An area that is a little more exotic, but where Inertia is still taking a conservative approach, is that of engineering the “first wall”. While a number of vendors are engineering complex solutions to this problem (including liquid metal walls), Inertia plans to take a very simple approach – utilizing heavy gauge steel. While a steel front wall will have to be replaced every couple of years (a bit of a pain), it is something that can easily be dealt with as part of a normal maintenance process. Even artificial intelligence (AI), which is fairly common by now, will be limited in where it has a high payoff, such as the optical inspection and production management of targets, or in the injection and positioning of targets where AI has a clear and definable value.

Critical Market Segments for Inertia

In a similar manner, Inertia is being cautious when they look at initial market segments and geographies to focus on. A good example is industrial heat/energy use cases. While the mountains of red tape to connect a new power source to the electrical grid today are fairly high, luckily the same cannot be said for industrial heat and energy. Moreover, the industrial heat and energy market is roughly a third of the total energy use market worldwide. This makes fusion energy a good solution for industrial heat and energy, one with less risks than the grid or behind-the-meter electricity.
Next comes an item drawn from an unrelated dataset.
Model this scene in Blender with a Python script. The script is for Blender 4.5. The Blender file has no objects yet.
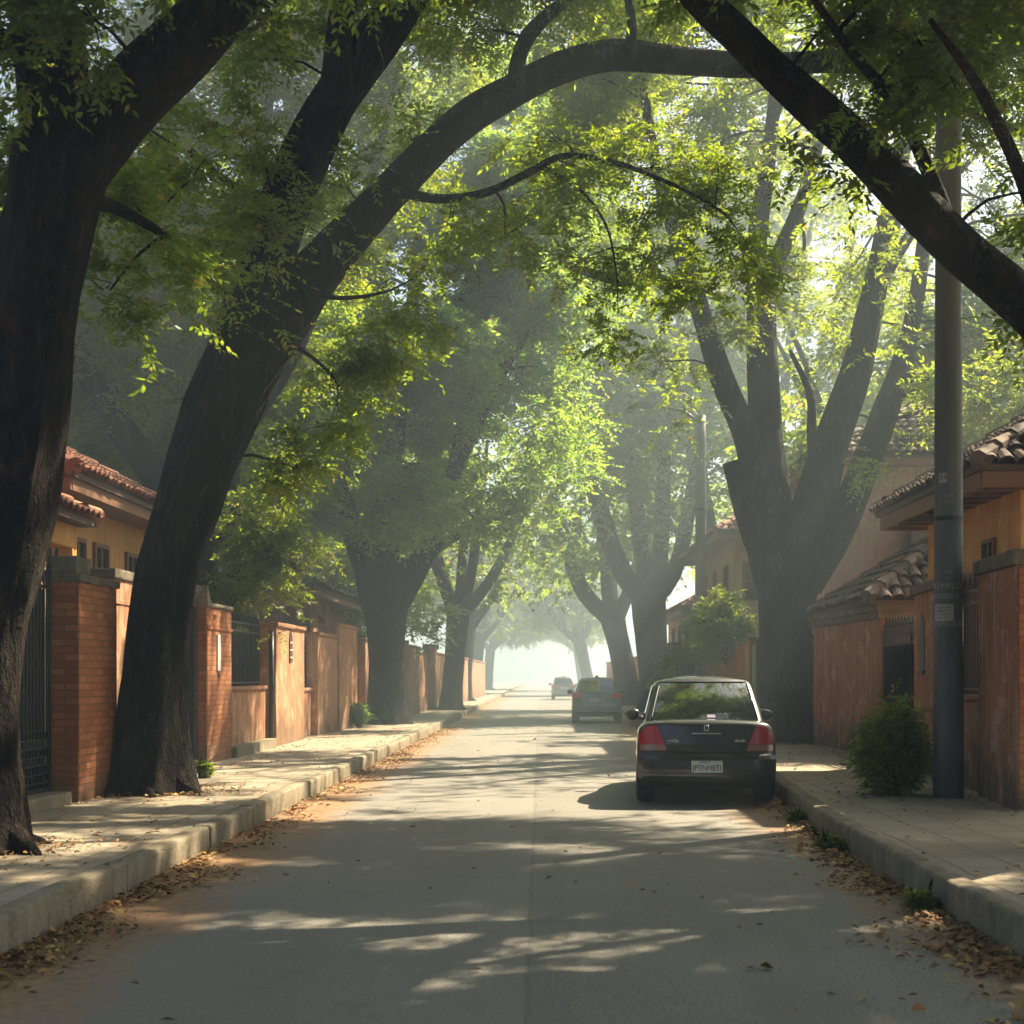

Conclusion: Know What Your Strategic Priorities Are

In any startup, no matter how well-funded or how great a team you have, it is essential to know what your critical tradeoffs are, and more importantly what they aren’t. By focusing on a few critical trade-offs, you can reduce the total number of risks that you must address, allowing you to put more energy into the critical areas that you must address. This unfortunately is oftentimes an area that having more money makes harder to address rather than easier to address. If Inertia continues with the approach that they are taking so far, it bodes well for their likelihood of success in the long term.